Saturday, April 19, 2008

On seeing "No Country For Old Men"

No Spoilers here, but I just saw No Country For Old Men, and I wonder if other folks out there in the ether had the same reaction I did. The film was amazing. The Coen brothers not only make beautiful movies (as far as cinematography)but they have an uncanny knack for pacing a story to match its theme. My one question is this: While other films have played with nihilism, depicting a conflict between a kind of heroically apathetic absudrist confronting nihilistic maniacs(The Big Lebowski), and showed an antihero striving against absurdity and nihilism out of force of will (O Brother Where Art Thou), and even shown curios exploration of nihilistic tone (Fargo), this film seemed to express a kind of evangelical nihilism. It felt persuasive. Maybe that's more Cormac McCarthy's doing than theirs, but if he preached it, they didn't shy away from mimicking the tone (I haven't read his novel, so I don't know if that tone was his, but I think it was theirs). Did anyone else feel like this was an argument for embracing nihilism? I'm not knocking that. I found it a brilliant argument. But I'm wondering if other people had the same reaction.


laurenj said...

we believe in nothing!

I didn't think the movie was particularly nihilistic - I see that running theme/tone through their movies as these characters, who don't buy into conventional morality, asking themselves, "What do I need, and what am I willing to do to get it?" Whether the dude just trying to get his rug back or whats-his-butt in NCFOM, these anti-heros seem to be saying "There isn't much that has meaning, but to let this pass would be to go to far!" Of course, each of these movies also has the character who DOES adhere to conventional morality and belief and comments on the change they see in how people ignore it - the cop in Fargo, Tommy Lee in NCFOM, perhaps The Big Lebowski? more than nihilism, in these movies i see the dogged determination to keep going, keep digging yourself in, because the alternative is...boredom? nothingness? losing?

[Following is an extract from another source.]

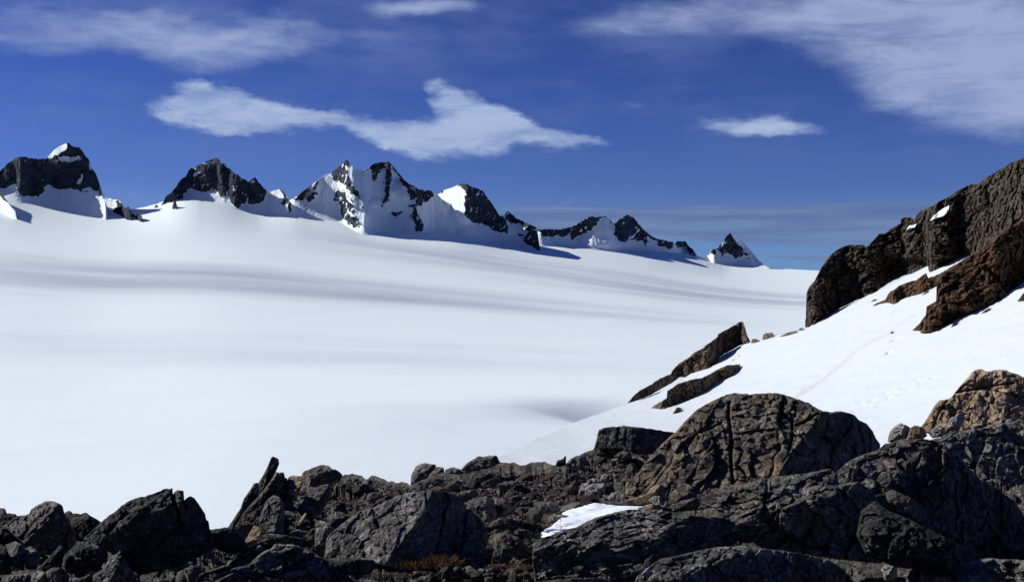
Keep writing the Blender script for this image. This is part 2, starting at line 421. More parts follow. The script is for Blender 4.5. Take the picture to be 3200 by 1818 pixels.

"There is a line in the sand, and over that line YOU DO NOT...and by the way, Dude, "Chinaman" is not the preferred nomenclature..."

Joel said...

The difference, I think, in NCFOM is that Jones adherence to a conventional morality gained him nothing. He didn't get his rug back, he didn't discover the murderer loading people into a wood chipper, he just quit. Chigurh just kept getting away. Jones surrenders his determination to keep going. He is left with no cause and no belief other than that death awaits him. I think that is the evangelical nihilism tone Ben found in the film.

Benjamin Gorman said...

Right. And here's the thing: in the other films we find the determination of the characters in the face of absurdity to he be laudible. but can anyone watching No Country really blame Jones' character for giving up? If anything, we'd consider him a fool if he kept going, because we've accepted the premise that there's no point. We buy into the nihilism by the end. We're convinced. I thought that's what made the movie so effective. When the character gave up, I agreed. I had been converted to the same nihilism. Testify. Amen.